- [Source material]:

------------------------------------------------

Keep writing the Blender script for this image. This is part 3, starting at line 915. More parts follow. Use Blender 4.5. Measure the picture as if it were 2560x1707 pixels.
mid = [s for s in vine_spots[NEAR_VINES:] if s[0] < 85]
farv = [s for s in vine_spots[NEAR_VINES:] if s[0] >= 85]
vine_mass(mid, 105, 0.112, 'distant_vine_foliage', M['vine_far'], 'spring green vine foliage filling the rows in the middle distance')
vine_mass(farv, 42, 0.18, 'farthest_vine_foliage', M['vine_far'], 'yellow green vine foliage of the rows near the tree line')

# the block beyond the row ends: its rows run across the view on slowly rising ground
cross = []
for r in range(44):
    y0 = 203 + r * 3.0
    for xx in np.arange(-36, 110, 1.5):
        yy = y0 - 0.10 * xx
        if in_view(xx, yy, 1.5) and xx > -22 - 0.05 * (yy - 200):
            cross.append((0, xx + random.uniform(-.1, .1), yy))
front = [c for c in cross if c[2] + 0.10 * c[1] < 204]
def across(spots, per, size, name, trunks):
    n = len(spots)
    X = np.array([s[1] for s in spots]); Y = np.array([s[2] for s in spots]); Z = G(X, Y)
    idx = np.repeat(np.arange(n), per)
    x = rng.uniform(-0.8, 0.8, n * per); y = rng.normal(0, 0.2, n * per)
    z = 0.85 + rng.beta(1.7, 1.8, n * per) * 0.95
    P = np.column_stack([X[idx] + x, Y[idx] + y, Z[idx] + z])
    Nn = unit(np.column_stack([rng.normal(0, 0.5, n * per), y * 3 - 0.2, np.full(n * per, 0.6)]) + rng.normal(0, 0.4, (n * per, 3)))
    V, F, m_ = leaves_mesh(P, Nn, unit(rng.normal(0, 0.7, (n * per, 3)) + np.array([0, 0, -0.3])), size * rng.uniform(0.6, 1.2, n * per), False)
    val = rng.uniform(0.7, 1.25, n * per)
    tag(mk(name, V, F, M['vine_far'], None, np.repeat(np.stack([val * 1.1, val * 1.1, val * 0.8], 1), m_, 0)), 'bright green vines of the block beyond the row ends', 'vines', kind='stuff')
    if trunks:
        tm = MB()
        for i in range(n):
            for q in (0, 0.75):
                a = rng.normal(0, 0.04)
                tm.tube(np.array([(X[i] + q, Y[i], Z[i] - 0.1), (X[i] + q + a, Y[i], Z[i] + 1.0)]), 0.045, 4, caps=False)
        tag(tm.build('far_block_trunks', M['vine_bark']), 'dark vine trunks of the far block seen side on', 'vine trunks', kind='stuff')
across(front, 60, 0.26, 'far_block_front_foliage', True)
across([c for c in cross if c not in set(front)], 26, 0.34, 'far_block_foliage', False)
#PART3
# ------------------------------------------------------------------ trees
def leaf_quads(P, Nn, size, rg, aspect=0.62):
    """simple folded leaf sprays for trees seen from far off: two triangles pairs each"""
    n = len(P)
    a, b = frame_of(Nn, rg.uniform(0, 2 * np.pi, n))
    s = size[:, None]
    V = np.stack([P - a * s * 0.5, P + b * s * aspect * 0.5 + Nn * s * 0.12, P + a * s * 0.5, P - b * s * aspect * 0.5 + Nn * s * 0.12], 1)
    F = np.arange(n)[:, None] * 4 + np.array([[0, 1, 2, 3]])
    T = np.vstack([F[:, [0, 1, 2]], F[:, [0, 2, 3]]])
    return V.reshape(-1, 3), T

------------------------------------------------

- [Objective]: Starting at the first line of the material above, reproduce each line exactly up to and including the line with "the tree line')".

- [Task response]:
Keep writing the Blender script for this image. This is part 3, starting at line 915. More parts follow. Use Blender 4.5. Measure the picture as if it were 2560x1707 pixels.
mid = [s for s in vine_spots[NEAR_VINES:] if s[0] < 85]
farv = [s for s in vine_spots[NEAR_VINES:] if s[0] >= 85]
vine_mass(mid, 105, 0.112, 'distant_vine_foliage', M['vine_far'], 'spring green vine foliage filling the rows in the middle distance')
vine_mass(farv, 42, 0.18, 'farthest_vine_foliage', M['vine_far'], 'yellow green vine foliage of the rows near the tree line')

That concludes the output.